Sunday, August 17, 2008

Inventory cost accounting

In almost any business analysis involving inventory, physical inventory levels must be converted to inventory costs. The exact determination of the cost rate to apply is really a cost accounting matter, but here
are the major components:
1. Capital Cost - This is usually an internal cost of funds rate multiplied by the value of the product.
Because value (materials, labor, transportation, etc.) is added to the product as it moves along the supply chain, this cost tends to increase as product moves downstream.
2. Storage Cost - Units in inventory take up physical space, and may incur costs for heating, refrigeration,
insurance, etc. An activities based cost (ABC) analysis is usually needed to determine which components of these costs are actually driven by inventory levels and which can be considered more-or-less fixed. The answer will depend on the magnitude of the inventory change you are analyzing.

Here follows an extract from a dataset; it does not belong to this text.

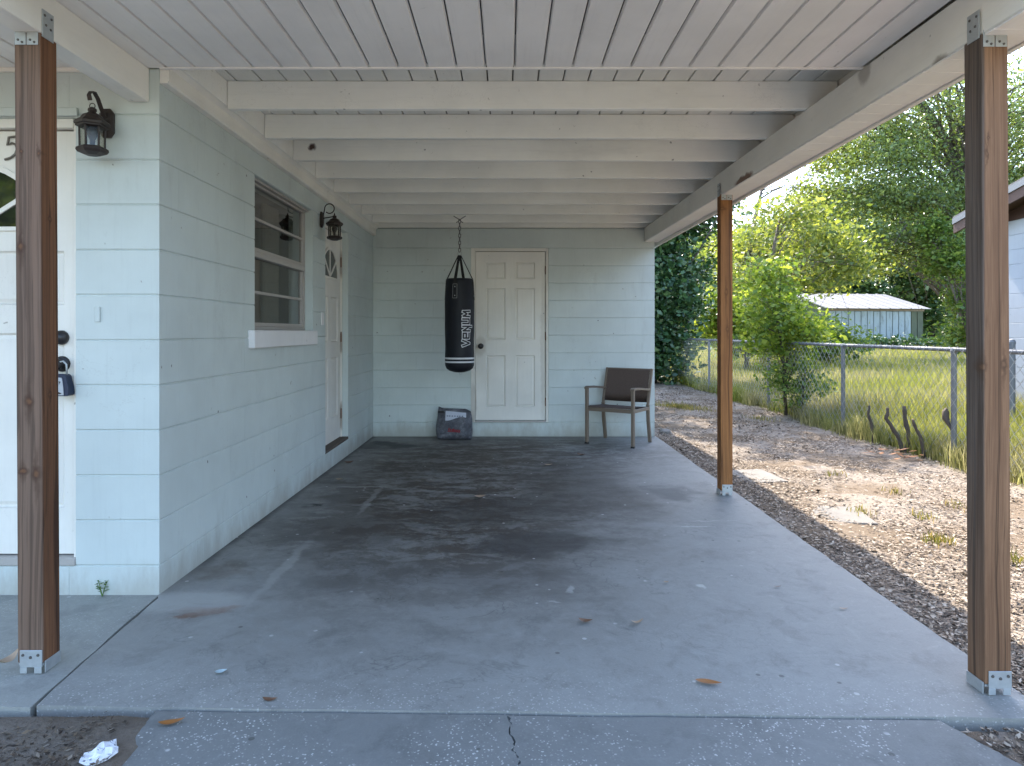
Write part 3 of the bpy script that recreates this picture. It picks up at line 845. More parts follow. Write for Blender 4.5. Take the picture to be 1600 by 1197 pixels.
# ------------------------------------------------------------------ carport posts
def post(x0, yf, ztop, lean, m, label, inner):
    t = thing('wooden_post', (x0 + .045, yf + .045, 0), label, 'post', 'wooden posts under the carport beams')
    zf = slab_z(x0, yf) + 0.036
    x1, yb = x0 + .089, yf + .089
    MB().hexa([(x0+lean, yf, zf), (x1+lean, yf, zf), (x1+lean, yb, zf), (x0+lean, yb, zf), (x0, yf, ztop), (x1, yf, ztop), (x1, yb, ztop), (x0, yb, ztop)]).build('timber', m, t, 0.004, 2)
    # stand-off base: upright plate with two tongues, saddle and side strap
    xl = x0 + lean
    zs = slab_z(x0, yf) + .002
    mb = MB()
    mb.box(xl + .010, x1 + lean - .002, yf - .005, yf - .001, zf - .012, zf + .046)
    mb.box(xl + .010, xl + .034, yf - .0045, yf - .0015, zs, zf - .0125); mb.box(x1 + lean - .030, x1 + lean - .004, yf - .0045, yf - .0015, zs, zf - .0125)
    mb.box(xl + .002, x1 + lean - .002, yf + .003, yb - .003, zf - .009, zf - .002)
    sx = (xl - .005, xl - .001) if inner < 0 else (x1 + lean + .001, x1 + lean + .005)
    mb.box(sx[0], sx[1], yf + .004, yb - .002, zs, zf + .006)
    br = mb.build('base_bracket', M_steel, t, 0.0012)
    for dx in (.022, .048, .074):
        MB().lathe([(.0055, 0), (.0045, .003)], (0, 0, 0), 8).xf(Matrix.Translation((xl + dx, yf - .005, zf + .03 - (.008 if dx == .048 else 0))) @ Matrix.Rotation(PI/2, 4, 'X')).build('screw', M_bolt, br)
    # cap: two small plates on the front, a tie plate up on to the beam
    mb = MB()
    mb.box(x0 + .004, x0 + .042, yf - .004, yf - .001, ztop - .045, ztop + .012); mb.box(x0 + .045, x0 + .084, yf - .004, yf - .001, ztop - .045, ztop + .012)
    px = (x0 - .0045, x0 - .0015) if inner < 0 else (x1 + .0015, x1 + .0045)
    cap = mb.build('cap_bracket', M_steel, t, 0.001)
    tie = MB().box(px[0], px[1], yf + .006, yf + .066, ztop - .012, ztop + .085).build('tie_plate', M_steel, t, 0.001)
    for (dy, dzz) in ((.018, .066), (.052, .066), (.024, .034), (.048, .028)):
        s_ = -1 if inner < 0 else 1
        MB().lathe([(.005, 0), (.004, .0025)], (0, 0, 0), 8).xf(Matrix.Translation((px[0] if inner < 0 else px[1], yf + dy, ztop + dzz)) @ Matrix.Rotation(s_ * PI/2, 4, 'Y')).build('screw', M_bolt, tie)
    for dx in (.016, .030, .058, .072):
        MB().lathe([(.0045, 0), (.0035, .0025)], (0, 0, 0), 8).xf(Matrix.Translation((x0 + dx, yf - .004, ztop - (.028 if dx in (.016, .058) else .036))) @ Matrix.Rotation(PI/2, 4, 'X')).build('screw', M_bolt, cap)
    return t
f = 2.355
def fp(px, py, D): return ((px - 793) / 1067 * D, D, H + (519 - py) / 1067 * D)
K1 = [(fp(32, 238, f), (.005, .02, .006)), (fp(60, 240, f), (.005, .02, .007)), (fp(33, 385, f), (.009, .02, .013)), (fp(44, 627, f), (.012, .02, .013)), (fp(36, 737, f), (.012, .02, .007)), (fp(57, 741, f), (.012, .02, .015)),
      ((-1.61, 2.40, H + .40), (.02, .006, .007)), ((-1.60, 2.395, H - .22), (.02, .006, .009))]
M_p1 = wood('post_wood_grey', (0.235, 0.105, 0.048), (0.10, 0.044, 0.022), (0.175, 0.114, 0.080), 1.0, K1, (1, 2.358, 1))
K2 = [((1.60, 5.09, H + .92), (.02, .02, .008)), ((1.63, 5.09, H + .30), (.008, .02, .02)), ((1.64, 5.09, H + .02), (.008, .02, .014))]
M_p2 = wood('post_wood_orange', (0.36, 0.155, 0.050), (0.20, 0.082, 0.028), None, 0, K2)
f = 2.29
K3 = [(fp(1522, 240, f), (.006, .03, .012)), (fp(1541, 240, f), (.004, .02, .010)), (fp(1538, 573, f), (.007, .03, .012)), (fp(1568, 570, f), (.007, .02, .012)), (fp(1545, 215, f), (.004, .02, .004))]
M_p3 = wood('post_wood_brown', (0.285, 0.155, 0.083), (0.145, 0.072, 0.037), (0.115, 0.095, 0.08), 0.9, K3, (0, 1.600, 1))
post(-1.702, 2.355, H + 1.035, 0.012, M_p1, 'weathered grey-brown wooden post with large knots, beside the front door', 1)
post(1.590, 5.090, H + beam_z(5.1) - .001, 0.0, M_p2, 'slim orange-brown wooden post halfway along the carport, next to the yard', -1)
post(1.590, 2.290, H + beam_z(2.3) - .001, 0.012, M_p3, 'reddish-brown wooden post nearest the viewer on the yard side', -1)
# ------------------------------------------------------------------ wall lamps
def lantern(name, c, nrm, label, n=6, hook='ribbon', s=1.0):
    """c = lantern axis at the height of the roof rim; wall lies 0.115 behind along the normal"""
    t = thing(name, c, label, 'wall lamp', 'lanterns on the house walls')
    cx, cy, cz = c
    ph = PI / n if nrm == '-y' else 0.2
    r = 0.058 * s
    MB().lathe([(.076*s, -.004), (.078*s, .006), (.070*s, .014), (.052*s, .026), (.040*s, .042), (.020*s, .050), (.016*s, .056), (.020*s, .060), (.018*s, .070), (.006*s, .076)], c, n, ph).build('lamp_roof', M_bronze, t)
    MB().lathe([(r * 1.02, -.016), (.071*s, -.012), (.071*s, -.005), (r, -.004)], c, n, ph).build('upper_rim', M_bronze, t)
    zb = -.108 * s
    base = MB().lathe([(.030*s, zb - .036), (.062*s, zb - .026), (.070*s, zb - .016), (.068*s, zb - .006), (r * .98, zb)], c, n, ph).build('lamp_base', M_bronze, t)
    for k in range(n):
        a = 2 * PI * k / n + ph
        MB().tube([(cx + r*.93*math.cos(a), cy + r*.93*math.sin(a), cz - .014), (cx + r*.90*math.cos(a), cy + r*.90*math.sin(a), cz + zb)], .0045 * s, 6).build('upright', M_bronze, t)
        a2 = 2 * PI * (k + 1) / n + ph
        q = [(cx + r*.86*math.cos(v), cy + r*.86*math.sin(v), cz + z) for v, z in ((a, zb), (a2, zb), (a2, -.014), (a, -.014))]
        MB().add(q, [(0, 1, 2, 3)]).build('lamp_glass', M_lampglass, t)
    bulb = MB().lathe([(.010, zb + .002), (.011, zb + .03), (.022, zb + .05), (.024, zb + .065), (.014, zb + .082), (.003, zb + .086)], c, 12).build('bulb', plain('frosted_bulb', (0.06, 0.058, 0.052), 0.3), t, smooth=True)
    # back plate and arm
    d = Vector((0, -1, 0)) if nrm == '-y' else Vector((1, 0, 0))
    side = Vector((1, 0, 0)) if nrm == '-y' else Vector((0, 1, 0))
    w0 = Vector(c) - d * 0.115 + Vector((0, 0, 0.038))
    hw, hh = .036 * s, .072 * s
    octa = [(-hw*.5, -hh), (hw*.5, -hh), (hw, -hh*.66), (hw, hh*.66), (hw*.5, hh), (-hw*.5, hh), (-hw, hh*.66), (-hw, -hh*.66)]
    vs = []
    for dep, k in ((0.001, 1.0), (0.012, 1.0), (0.022, .72)):
        vs += [tuple(w0 + side * (p[0] * k) + Vector((0, 0, p[1] * k)) + d * dep) for p in octa]
    fs = [tuple(range(16, 24))] + [(8*j+i, 8*j+(i+1) % 8, 8*(j+1)+(i+1) % 8, 8*(j+1)+i) for j in (0, 1) for i in range(8)]
    MB().add(vs, fs).build('back_plate', M_bronze, t)
    top = Vector(c) + Vector((0, 0, .076 * s))
    if hook == 'ribbon':
        pts = [w0 + d * .02 + Vector((0, 0, .02)), w0 + d * .05 + Vector((0, 0, .055)), w0 + d * .075 + Vector((0, 0, .09)), w0 + d * .10 + Vector((0, 0, .108)), w0 + d * .125 + Vector((0, 0, .104)), w0 + d * .138 + Vector((0, 0, .085)), w0 + d * .130 + Vector((0, 0, .064))]
        mb = MB()
        vs = []
        for p in pts:
            for sgn in (-1, 1): vs.append(tuple(p + side * .009 * sgn))
        for p in pts:
            for sgn in (-1, 1): vs.append(tuple(p + side * .009 * sgn + d * .003 + Vector((0, 0, -.003))))
        m_ = len(pts)
        fs = []
        for i in range(m_ - 1):
            fs += [(2*i, 2*i+1, 2*i+3, 2*i+2), (2*m_+2*i, 2*m_+2*i+2, 2*m_+2*i+3, 2*m_+2*i+1), (2*i, 2*i+2, 2*m_+2*i+2, 2*m_+2*i), (2*i+1, 2*m_+2*i+1, 2*m_+2*i+3, 2*i+3)]
        mb.add(vs, fs).build('arm', M_bronze, t)
        ring = [tuple(top + Vector((0.012 * math.cos(a), 0, .012 + .012 * math.sin(a)))) for a in np.linspace(0, 2*PI, 14)]
        MB().tube(ring, .002, 6, False).build('ring', M_bronze, t)
        MB().tube([w0 + d * .015 + Vector((0, 0, .0)), top + Vector((0, 0, -.012))], .006, 8).build('strut', M_bronze, t)
    else:
        pts = [w0 + d * .02 + Vector((0, 0, .03))]
        for a in np.linspace(PI, -0.75 * PI, 18):
            pts.append(top + Vector((0, 0, .062)) - d * .042 + d * .040 * math.cos(a) + Vector((0, 0, .040 * math.sin(a))))
        MB().tube(pts, .0045, 8).build('arm', M_bronze, t, smooth=True)
        MB().tube([w0 + d * .018 + Vector((0, 0, .012)), top + Vector((0, 0, -.004))], .005, 8).build('strut', M_bronze, t)
        MB().lathe([(.009, 0), (.006, .012), (.002, .026)], top, 8).build('finial', M_bronze, t)
    return t
lantern('wall_lantern', (-1.797, 2.955, H + 0.898), '-y', 'bronze lantern with clear glass on the front wall beside the front door', 6, 'ribbon', 0.9)
lantern('wall_lantern', (-1.452, 5.73, H + 0.905), '+x', 'black lantern with a curled hook between the window and the side door', 8, 'curl', 0.92)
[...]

3. Obsolescence Cost - A somewhat harder cost component to pin down is obsolescence cost. A technology or fashion shift may make your current products obsolete and severely deflate their value. The more inventory you have, the higher your exposure to this sort of loss.
4. Quality Cost - High levels of inventory usually increase the chance of product damage and create
slower feed-back loops between supply chain partners. The result: lower levels of quality and a rise in the myriad costs associated with low quality. Again, these costs are di±cult to quantify precisely, but the current consensus is that they can be quite significant.
Typically, all these costs are rolled together into a single inventory cost rate, expressed as a percentage
of the value of the product or material per unit time (e.g. 20% per year). Other equivalent terms for this
same cost rate are inventory holding cost rate and inventory carrying cost rate.
The value of a product is not the sole driver of inventory costs. Other product attributes, such as size, the need for refrigeration, obsolescence risk, etc., determine major components of inventory cost. Applying a single cost rate to all products at all stages of production distribution can be a gross oversimplification.
Secondly, in relying on an inventory cost rate in an analysis, one is implicitly assuming that only marginal
changes in inventory will occur. A major structural change in the supply chain may eliminate whole
categories of expenses that were considered "fixed" in the original ABC analysis of the inventory cost
rate. For example, a major reduction in inventory may eliminate the need for an entire warehouse, the
operating cost of which may have been considered fixed when the inventory cost rate was determined.